El General de la Fach Gustavo Leigh, a quien se supone que habría que considerar el menos despiadado de los cuatro golpistas, es, notoriamente, el más cultivado (lo que quizá explique lo primero, aunque conviene no engañarse: la cultura no hace mejores a las personas, o no directamente, y no blanquea; y por supuesto por Leigh, que a ratos podrá parecer un hombre sensato, no hay para qué poner las manos al fuego). La cuestión es que en el documental a Leigh se le pregunta por los escritores. “La poesía de Pablo Neruda en su primera etapa me gusta mucho”, dice, y yo pienso si no estará tal vez pensando concretamente en Residencia en la Tierra, tal vez en el poema “La noche del soldado”, tal vez en estos versos de ese poema: “Guardo la ropa y los huesos levemente impregnados de esa materia seminocturna: es un polvo temporal que se me va uniendo, y el dios de la substitución vela a veces a mi lado, respirando tenazmente, levantando la espada”. No lo creo.
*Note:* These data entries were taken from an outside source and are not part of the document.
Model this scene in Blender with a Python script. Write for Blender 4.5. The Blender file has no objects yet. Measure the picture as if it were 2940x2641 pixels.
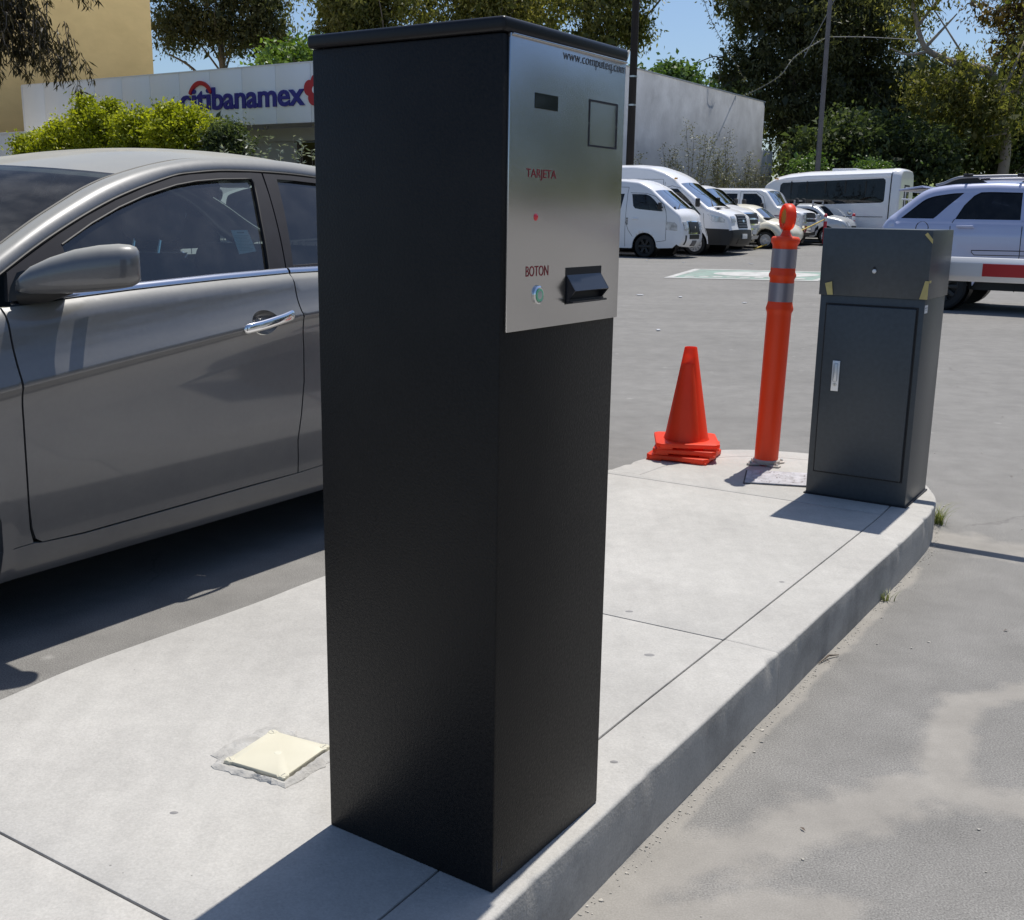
import bpy, bmesh, math, random
import numpy as np
from mathutils import Vector, Matrix
from mathutils.geometry import delaunay_2d_cdt

scene = bpy.context.scene
COL = scene.collection
rad = math.radians

# ------------------------------------------------------------------ camera
CAMH = 1.25
FPX, IMW, IMH = 3122.8, 2940.0, 2641.0
PITCH, ROLL = math.atan((IMH / 2 - 612) / FPX), 0.01546
cp, sp_, cr, sr = math.cos(PITCH), math.sin(PITCH), math.cos(ROLL), math.sin(ROLL)
fwd = Vector((0, cp, -sp_)); rgt0 = Vector((1, 0, 0)); up0 = Vector((0, sp_, cp))
rgt = cr * rgt0 + sr * up0
upv = -sr * rgt0 + cr * up0
cam_data = bpy.data.cameras.new("camera")
cam = bpy.data.objects.new("camera", cam_data)
COL.objects.link(cam)
cam.matrix_world = Matrix(((rgt.x, upv.x, -fwd.x, 0), (rgt.y, upv.y, -fwd.y, 0), (rgt.z, upv.z, -fwd.z, CAMH), (0, 0, 0, 1)))
cam_data.sensor_fit = 'HORIZONTAL'
cam_data.sensor_width = 36.0
cam_data.lens = 36.0 * FPX / IMW
cam_data.clip_start = 0.05
cam_data.clip_end = 3000
scene.camera = cam

# ------------------------------------------------------------------ sky and sun
SUN_EL = rad(68.0)
SUN_AZ = math.atan2(0.521, 0.853)          # measured from +Y towards +X
world = bpy.data.worlds.new("World"); scene.world = world
world.use_nodes = True
wn = world.node_tree; wn.nodes.clear()
wo = wn.nodes.new("ShaderNodeOutputWorld"); wb = wn.nodes.new("ShaderNodeBackground")
ws = wn.nodes.new("ShaderNodeTexSky"); ws.sky_type = 'NISHITA'; ws.sun_disc = False
ws.sun_elevation = SUN_EL; ws.sun_rotation = SUN_AZ
ws.air_density = 1.0; ws.dust_density = 1.2; ws.ozone_density = 6.0; ws.altitude = 0
wb.inputs[1].default_value = 0.12
wn.links.new(ws.outputs[0], wb.inputs[0]); wn.links.new(wb.outputs[0], wo.inputs[0])
sd_ = bpy.data.lights.new("sun", 'SUN'); sd_.energy = 5.0; sd_.angle = rad(0.53); sd_.color = (1.0, 0.955, 0.885)
sun = bpy.data.objects.new("sun", sd_); COL.objects.link(sun)
sdir = Vector((math.sin(SUN_AZ) * math.cos(SUN_EL), math.cos(SUN_AZ) * math.cos(SUN_EL), math.sin(SUN_EL)))
sun.rotation_euler = sdir.to_track_quat('Z', 'Y').to_euler()
sun.location = (20, 30, 60)
scene.view_settings.view_transform = 'Standard'
scene.view_settings.look = 'None'
scene.view_settings.exposure = 0.0
scene.view_settings.gamma = 1.0
scene.cycles.max_bounces = 8
scene.cycles.transparent_max_bounces = 12
scene.cycles.caustics_reflective = False
scene.cycles.caustics_refractive = False
scene.cycles.use_adaptive_sampling = True
scene.cycles.use_denoising = True

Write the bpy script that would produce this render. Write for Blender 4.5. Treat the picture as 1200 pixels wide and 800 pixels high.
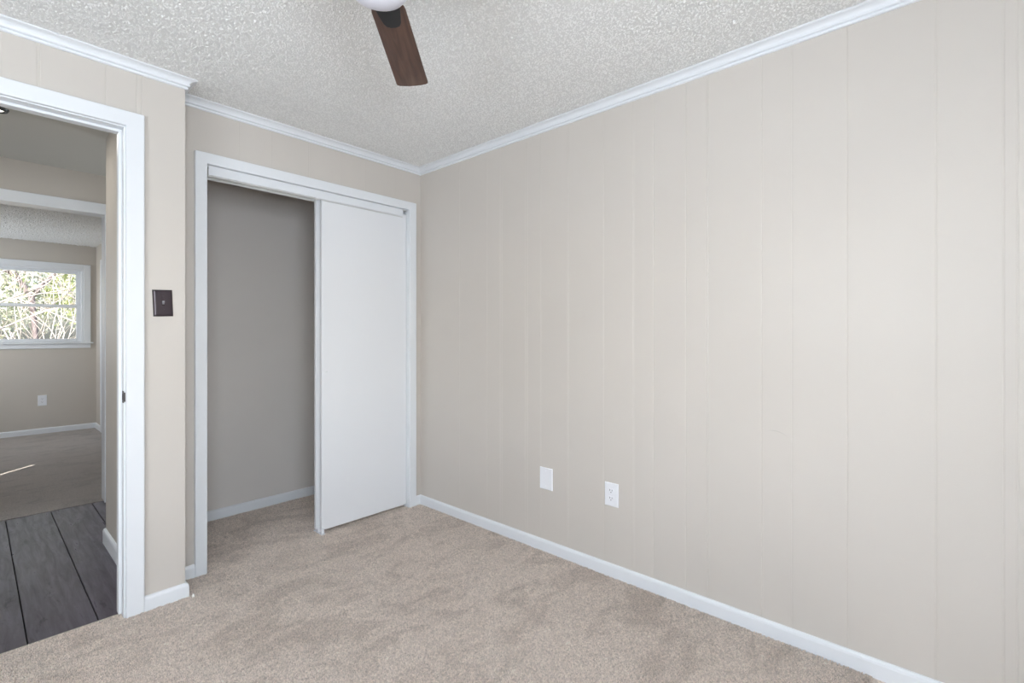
import bpy, bmesh, math, random
import numpy as np
from mathutils import Vector, Matrix

for o in list(bpy.data.objects):
    bpy.data.objects.remove(o)
S = bpy.context.scene
C = S.collection
R = math.radians
rnd = random.Random(7)

# ------------------------------------------------------------------ camera, light, exposure
cam_d = bpy.data.cameras.new('camera'); cam = bpy.data.objects.new('camera', cam_d); C.objects.link(cam)
cam_d.sensor_fit = 'HORIZONTAL'; cam_d.sensor_width = 36.0
cam_d.lens = 36.0 * 568.0 / 1200.0
cam_d.shift_y = -10.0 / 1200.0
cam_d.clip_start = 0.02
cam.location = (0, 0, 1.236)
cam.rotation_euler = (R(90), 0, -math.atan2(0.7442872, 0.6678596))
S.camera = cam

S.view_settings.view_transform = 'Standard'
S.view_settings.look = 'None'
S.view_settings.gamma = 1.0
S.view_settings.use_curve_mapping = False
S.view_settings.exposure = 1.05

W = bpy.data.worlds.new('sky'); S.world = W; W.use_nodes = True
nt = W.node_tree; nt.nodes.clear()
wo = nt.nodes.new('ShaderNodeOutputWorld'); bg = nt.nodes.new('ShaderNodeBackground')
sky = nt.nodes.new('ShaderNodeTexSky'); sky.sky_type = 'NISHITA'; sky.sun_disc = False
sky.sun_elevation = R(42); sky.sun_rotation = R(225); sky.air_density = 1.0; sky.dust_density = 3.0
bg.inputs['Strength'].default_value = 0.24
nt.links.new(sky.outputs[0], bg.inputs[0]); nt.links.new(bg.outputs[0], wo.inputs[0])

def lamp(name, kind, loc, rot, energy, color=(1, 1, 1), sx=1, sy=1):
    d = bpy.data.lights.new(name, kind); d.energy = energy; d.color = color
    if kind == 'AREA':
        d.shape = 'RECTANGLE'; d.size = sx; d.size_y = sy
    o = bpy.data.objects.new(name, d); C.objects.link(o); o.location = loc; o.rotation_euler = rot
    return o
# sun travels towards +X +Y and down 42 degrees
sd = Vector((math.cos(R(42)) * .7071, math.cos(R(42)) * .7071, -math.sin(R(42))))
sun = lamp('sun', 'SUN', (0, 0, 8), sd.to_track_quat('-Z', 'Y').to_euler(), 6.0, (1, .95, .86)); sun.data.angle = R(.6)
# daylight at the windows behind the camera
DAY = (.80, .895, 1)
lamp('daylight_left_window', 'AREA', (-1.725, .60, 1.50), (0, R(-90), 0), 22, DAY, 1.15, 1.55)
lamp('daylight_rear_window', 'AREA', (-.25, -1.325, 1.50), (R(90), 0, 0), 47, DAY, 1.45, 1.15)
# unseen upward fill lamps added outside those windows to lift the ceiling
lamp('ceiling_fill_left', 'AREA', (-2.25, .60, .55), (0, R(-140), 0), 55, (.90, .95, 1), 1.3, 1.7)
lamp('ceiling_fill_rear', 'AREA', (-.25, -1.85, .55), (R(140), 0, 0), 60, (.90, .95, 1), 1.6, 1.3)
lamp('far_room_fill', 'AREA', (-1.145, 7.5, 1.55), (0, R(-90), 0), 16, (.88, .94, 1), 1.0, 1.2)  # unseen fill lamp added at the made-up side window of the far room
lamp('hall_end_fill', 'AREA', (-1.03, 3.70, 1.30), (0, R(-90), 0), 2.0, (.88, .95, 1), 1.8, .8)  # unseen fill lamp added before the closed left end to brighten the hall
lamp('corridor_fill', 'AREA', (2.27, 4.15, 1.35), (0, R(90), 0), 6, (.90, .96, 1), 1.8, .7)  # another added fill lamp, unseen at the right end of the corridor

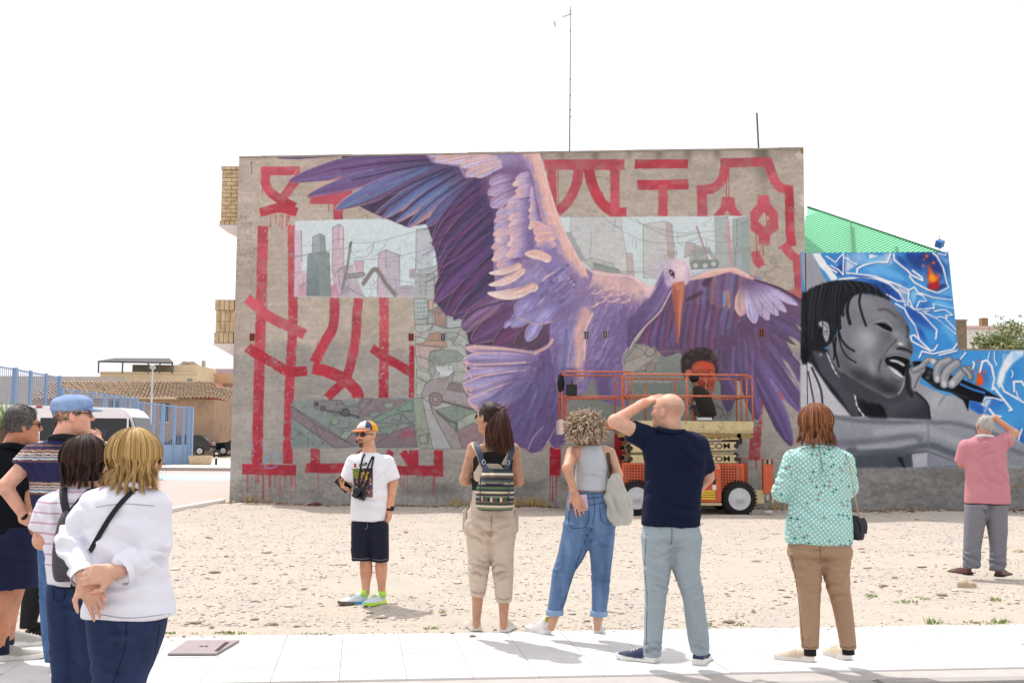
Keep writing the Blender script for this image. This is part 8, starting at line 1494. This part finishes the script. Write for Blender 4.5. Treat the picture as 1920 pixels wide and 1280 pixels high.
b=MB();b.box(-.03,-.008,-.0065,-.0045,.045,.07);b.build('camera_bump',M_frame,ph)
cm=thing('camera','black camera hanging on a neck strap over a white T-shirt','camera',sf.hit(675,925,.07));L0=V3(*cm.location);b=MB();b.box(-.055,.055,-.03,.03,-.045,.04);b.prism([(-.02,.035),(.02,.035),(.014,.06),(-.014,.06)],-.025,.025);o=b.build('camera_body',mat('camera_black','17171a',.5,.1,60,.4,120),cm,bev=.006);b=MB();b.lathe([(.033,0),(.034,-.03),(.031,-.05),(.027,-.052)],18,(0,-.03,-.004),'y');b.build('lens',M_frame,cm,smooth=True);cm.rotation_euler=(R(-25),R(12),R(-25))
for l in ([(672,917),(673,900),(676,880),(679,862),(684,850)],[(683,918),(690,900),(697,875),(701,856),(704,846)],[(674,918),(682,895),(692,870),(699,855)]):
    q=[sf.hit(x,y,.006) for x,y in l];q=[x for x in q if x is not None];st=strap(p.e,'camera_strap',q,.016,.003,M_strapb,V3(-.4,-1,.1));st.parent=cm;st.matrix_parent_inverse=Matrix();st.data.transform(Matrix.Translation(p.e.location));st.data.transform((Matrix.LocRotScale(cm.location,cm.rotation_euler,(1,1,1))).inverted())
# ---- left hand group -----------------------------------------------------------
GRP='people gathered at the roadside'
M_dj=mat('dark_blue_denim','1d2b4c',.9,.15,10,.5,420,c2='26375c',stretch=(1,1,.4));M_djs=mat('denim_stitch','121b33',.9,0)
# blonde woman, hands behind her back
p=Person('blonde woman in white shirt with hands clasped behind her back',4.75,238,GRP,-.125);J,S=p.J,p.sec
hc=J(256,862,.0);hp,HM,HT=head_prims(hc,(.80,.6,.0),.9);p.head=hp
neck=[cone(HT(0,-.03,-.06),J(240,915,0),.055,.062,.03)]
torso=[stack([S(1152,162,324,0,.17),S(1115,166,318,0,.16),S(1070,170,309,0,.145),S(1020,166,306,0,.135),S(970,166,302,0,.13),S(938,172,298,0,.12),S(918,188,282,0,.09),S(906,212,262,0,.06)],.03)]
slv=[cone(J(176,945),J(132,1012,-.03),.058,.049,.04),fcone(J(132,1012,-.03),J(158,1080,-.17),.049,.042,.02),cone(J(292,945),J(295,1022,-.02),.058,.05,.04),fcone(J(295,1022,-.02),J(228,1072,-.19),.05,.043,.02)]
arms=[cone(J(127,1012,-.03),J(160,1088,-.18),.036,.027,.015),cone(J(302,1022,-.02),J(214,1072,-.2),.036,.026,.015)]
legs=[stack([S(1420,170,228,0,.07),S(1290,178,230,0,.085),S(1240,176,238,0,.1),S(1195,170,244,0,.12),S(1150,168,246,0,.13)],.03),stack([S(1420,200,256,0,.07),S(1290,206,268,0,.085),S(1240,214,286,0,.1),S(1195,222,302,0,.12),S(1150,226,310,0,.13)],.03)]
p.body=grow(torso+slv,-.022)+grow(legs,-.012)+neck+arms+[cone(J(205,1400),J(205,1455),.045,.04),cone(J(235,1400),J(235,1455),.045,.04)]
p.hands=[hand_prims(J(160,1088,-.19),J(182,1128,-.2)-J(160,1088,-.19),(.25,-.9,.1),1,.42,.12,1.02,.35,(.2,.3,.4,.5)),hand_prims(J(212,1071,-.215),J(166,1077,-.235)-J(212,1071,-.215),(-.1,.95,-.25),1,.5,.02,.98,.5)]
p.seam('d9a48c',.0062)
M_wsh=mat('white_linen','e4e3ec',.88,.03,9,.3,180)
o=garment(p,'white_shirt',torso+slv,.0085,M_wsh,wr=.006,wscale=6,folds=[(J(240,1040,-.14),(.4,0,1),.07,.008,.16),(J(280,960,-.12),(1,0,.5),.06,.007,.12),(J(290,1045,-.1),(.9,0,.6),.04,.008,.1),(J(140,1050,-.1),(.6,0,1),.04,.008,.09),(J(230,1120,-.15),(.1,0,1),.09,.006,.16),(J(150,1000,-.05),(.2,0,1),.05,.007,.09)])
M_wseam=mat('white_seam','9b9aa8',.9,0);sf=Surf(o);sf.seam([(180,950),(230,944),(290,948)],.0016,M_wseam);sf.seam([(170,1148),(240,1158),(318,1150)],.0018,M_wseam)  # yoke and hem seams in grey on the white cloth
b=MB();loc=V3(*p.e.location)
for a,c,rr in ((J(153,1068,-.15),J(158,1082,-.175),.05),(J(240,1066,-.17),J(226,1073,-.195),.053)): b.tube([a-loc,(a+c)/2-loc,c-loc],[rr*.92,rr,rr*1.08],14,cap=False)
b.build('cuffs',M_wsh,p.e,smooth=True);tubes(p,'collar',[[J(212+50*t,912-5*math.sin(t*3.1),-.06-.03*math.sin(t*3.1)) for t in np.linspace(0,1,9)]],.014,M_wsh)
o=garment(p,'jeans',legs,.0095,M_dj,wr=.003,wscale=8,folds=[(J(235,1200,-.1),(0,0,1),.05,.006,.1),(J(210,1260,-.1),(.2,0,1),.05,.005,.1)]);seams(o,[[(236,1160),(236,1200),(226,1240),(212,1279)],[(300,1170),(290,1230),(275,1279)]],.0022,M_djs)
shoe(p,J(205,1470,.05)[:2],R(20),.25,.095,M_hshoe,M_wsole);shoe(p,J(238,1470,.05)[:2],R(25),.25,.095,M_hshoe,M_wsole)
glasses(p,HT,HM,M_frame,M_lens,.03,.024);hairmass(p,'hair',[ell(HT(0,-.02,.03),V3(.08,.094,.086),HM,.02),stack([S(902,226,276,-.0,.045),S(880,222,282,-.0,.06),S(862,222,280,-.0,.065)],.03)],.008,'8a6a40',wr=.006)
HB=('b08a52','bf9a5f','a37d4a','cba86e','ab8550','d2b279');ze=J(250,913)[2];ribbons('hair_strands',combed(hc,HM,.9,5200,0,ze,48,(.088,.106,.096),.026,k=16,seed=41,flip=.012,jitter=.004,lenv=.04,curl=.008),.0042,M_hair,p.e,HB,41,hc)
cb=thing('crossbody_bag','thin black crossbody strap over the back of a white shirt','bag',J(175,1075,.2));L0=V3(*cb.location);q=[sf.hit(x,y,.005) for x,y in ((256,913),(245,924),(225,945),(205,972),(188,1000),(172,1028))];q=[x for x in q if x is not None];strap(cb,'strap',q+[J(163,1045,.02),J(165,1070,.16)],.02,.004,M_strapb,V3(0,-1,.1));b=MB();b.box(-.09,.09,-.03,.03,-.08,.06);b.build('pouch',M_black,cb,bev=.015)
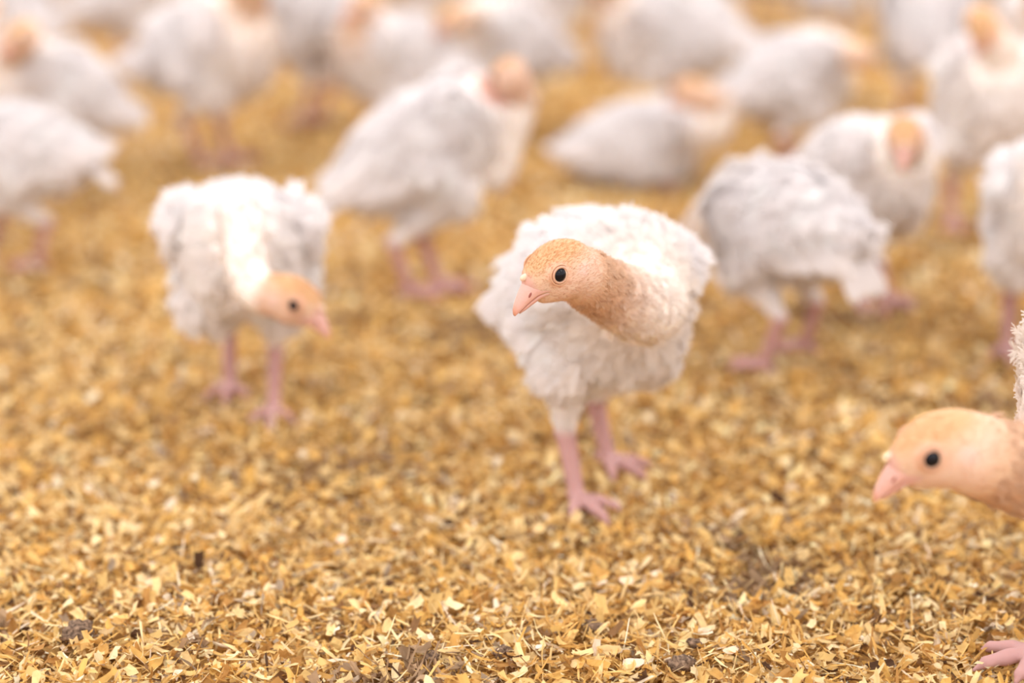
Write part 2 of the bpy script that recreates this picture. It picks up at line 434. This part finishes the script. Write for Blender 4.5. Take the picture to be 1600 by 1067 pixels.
        Fw.ell(Sx + a * .008 + dn * -.004, WR, (.020, .020, .013), .01)
        Fw.cone(Sx + a * .05, Sx + a * .10, .012, .006, .01)
        v0, q0 = Fw.nets(); n0 = vnormals(v0, q0)
        wp = [(v0, q0, np.repeat(WHITE[None], len(v0), 0))]
        lw = (v0 - Sx) @ WR.T
        okw = np.where((n0 @ nrm > -.1))[0]
        m = {2: 1500, 1: 650, 0: 260}[detail]; pk = r.choice(okw, min(m, len(okw)), replace=False)
        Tw = a[None] + dn[None] * r.normal(.12, .14, (len(pk), 1)); Tw = norm(Tw - n0[pk] * (Tw * n0[pk]).sum(1, keepdims=True))
        Lc = r.uniform(.016, .027, len(pk)) * k
        wp.append(fluffy(v0[pk], Tw, n0[pk], Lc, Lc * .34, np.clip(WHITE[None] * r.uniform(.95, 1.04, (len(pk), 1)), 0, .9), nb={2: 10, 1: 7, 0: 5}[detail], lift=.18, r=r))
        ns = 13
        tt = np.linspace(0, 1, ns)
        Pb = Sx[None] + a[None] * (.03 + .06 * tt[:, None]) + dn[None] * (.018 - .022 * tt[:, None]) + nrm[None] * (.004 + .004 * tt[:, None])
        Tb = norm(a[None] + dn[None] * (.38 - .34 * tt[:, None]) + r.normal(0, .03, (ns, 3)))
        Lb = np.clip((Lw - .04) * (.62 + .38 * tt) * .85, .05, .12) * r.uniform(.92, 1.05, ns) + .0
        wp.append(blades(Pb, Tb, np.repeat(nrm[None], ns, 0), Lb, np.full(ns, .0095), np.repeat(WHITE[None], ns, 0) * r.uniform(.97, 1.02, (ns, 1)), bend=.06, r=r))
        v, q, t = merge(wp); np_mesh('wing', v, q, M_FEATHER, t, root)
    # --- tail
    nt_ = 10; tp = math.radians(tail_pitch); tb = Bp(-.095, 0, .004)
    f = np.linspace(-1, 1, nt_)
    d0 = -(BX * math.cos(tp) - BZ * math.sin(tp)) if True else -BX
    upn = norm(np.cross(d0, BY) ); upn = upn if upn[2] > 0 else -upn
    Td = norm(d0[None] + BY[None] * f[:, None] * .30)
    v, q, t = blades(tb[None] + BY[None] * f[:, None] * .014 - upn[None] * np.abs(f[:, None]) * .006, Td, np.repeat(upn[None], nt_, 0), tail_len * r.uniform(.93, 1.05, nt_), np.full(nt_, .0095), np.repeat(WHITE[None], nt_, 0) * .98, bend=.12, r=r)
    np_mesh('tail', v, q, M_FEATHER, t, root)
    # --- beak
    m = 16; ang = np.linspace(0, 2 * math.pi, m, endpoint=False)
    def beak(name, prof, flat_top):
        rings = []; cols = []
        for (x, z, w, h) in prof:
            yy = np.cos(ang) * w; zz = np.sin(ang) * h
            if flat_top: zz = np.where(zz > 0, zz * .25, zz)
            else: zz = np.where(zz < 0, zz * .3, zz)
            rings.append(np.array([H(x, y_, z + z_) for y_, z_ in zip(yy, zz)]))
        v, q = loft(rings)
        hx = ((v - head) @ HX) / hs
        w_ = sstep(.036, .043, hx)[:, None]
        return np_mesh(name, v, q, M_BEAK, BEAKC * (1 - w_) + BTIP * w_, root)
    up = beak('upper_beak', [(.003, -.0098, .0150, .0030), (.009, -.0085, .0142, .0066), (.0145, -.0072, .0126, .0090), (.019, -.0064, .0108, .0100), (.0225, -.0068, .0092, .0094), (.0265, -.0084, .0076, .0086), (.0300, -.0100, .0062, .0076), (.0335, -.0118, .0050, .0064), (.0365, -.0134, .0038, .0050), (.0388, -.0148, .0027, .0036), (.0400, -.0160, .0015, .0020)], False)
    beak('lower_beak', [(.003, -.0108, .0146, .0026), (.009, -.0098, .0136, .0040), (.015, -.0090, .0112, .0048), (.021, -.0092, .0084, .0048), (.027, -.0114, .0060, .0040), (.032, -.0135, .0042, .0030), (.0358, -.0152, .0022, .0018)], True)
    v, q = ellipsoid_mesh(H(.0226, 0, .0056), HR, (.0038 * hs, .0023 * hs, .0024 * hs))
    np_mesh('snood', v, q, M_BEAK, np.repeat(np.array([srgb(228, 200, 176)]), len(v), 0), root)
    for sg in (-1, 1):
        e = H(.0045, sg * .0146, .0020)
        v, q = ellipsoid_mesh(e, np.array([HY * sg, HX, HZ]), (.0056 * hs, .0060 * hs, .0060 * hs), 18, 28)
        np_mesh('eye', v, q, M_EYE, None, root)
        if detail >= 1:
            for (rm, rt, off, cc) in ((.0056, .0009, .0178, (206, 162, 136)), (.0074, .0006, .0172, (212, 168, 138))):
                ce = H(.0045, sg * off, .0020); A = np.linspace(0, 2 * math.pi, 36, endpoint=False)
                v = []; 
                for t_ in A:
                    dd = HX * math.cos(t_) * 1.02 + HZ * math.sin(t_) * 1.0
                    for s_ in np.linspace(0, 2 * math.pi, 8, endpoint=False):
                        v.append(ce + dd * (rm + rt * math.cos(s_)) * hs + HY * sg * rt * math.sin(s_) * hs)
                q = [[i * 8 + j, ((i + 1) % 36) * 8 + j, ((i + 1) % 36) * 8 + (j + 1) % 8, i * 8 + (j + 1) % 8] for i in range(36) for j in range(8)]
                np_mesh('eyelid', np.array(v), np.array(q), M_BEAK, np.repeat(np.array([srgb(*cc)]), len(v), 0), root)
            dx = norm(HX * .75 - HZ * .62); 
            v, q = ellipsoid_mesh(H(.0262, sg * .0066, -.0050), np.array([dx, HY * sg, np.cross(dx, HY * sg)]), (.0024 * hs, .0010 * hs, .0008 * hs), 8, 12)
            no = np_mesh('nostril', v, q, M_BEAK, np.repeat(np.array([srgb(150, 84, 74)]), len(v), 0), up)
    return root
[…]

En un momento, el periodista le pregunta sobre la relación que han de tener el Estado y los escritores, a lo que Leigh responde que estos tienen la labor de ayudar a una sociedad a desarrollarse, colaborando “siempre con las autoridades en cuanto al desarrollo cultural del país en que viven”, merengue al cual el periodista francés contrapregunta si es que no piensa que los escritores “tienen un papel de oposición sistemática, como de mala conciencia de la sociedad en la que viven”, suscitando la siguiente reflexión del General del Aire:
“Mire, los intelectuales en general, no solo los escritores, son un poco temperamentales. Todos ellos, sin excepción. Yo, por la afición que tengo a la música y a la ópera, los veo actuar, y son difíciles, porque pareciera que todo hombre de gran desarrollo intelectual pasa a ser un poquito neurótico… Especialmente a mayor inteligencia, mayor neurosis, y a mayor desarrollo intelectual, afinamiento mayor de los nervios: los tienen como a flor de piel. Entonces usted no le puede pedir mucho a un escritor de categoría, o a un poeta, o a un artista, que sea un hombre condescendiente y vulgar como todos nosotros”.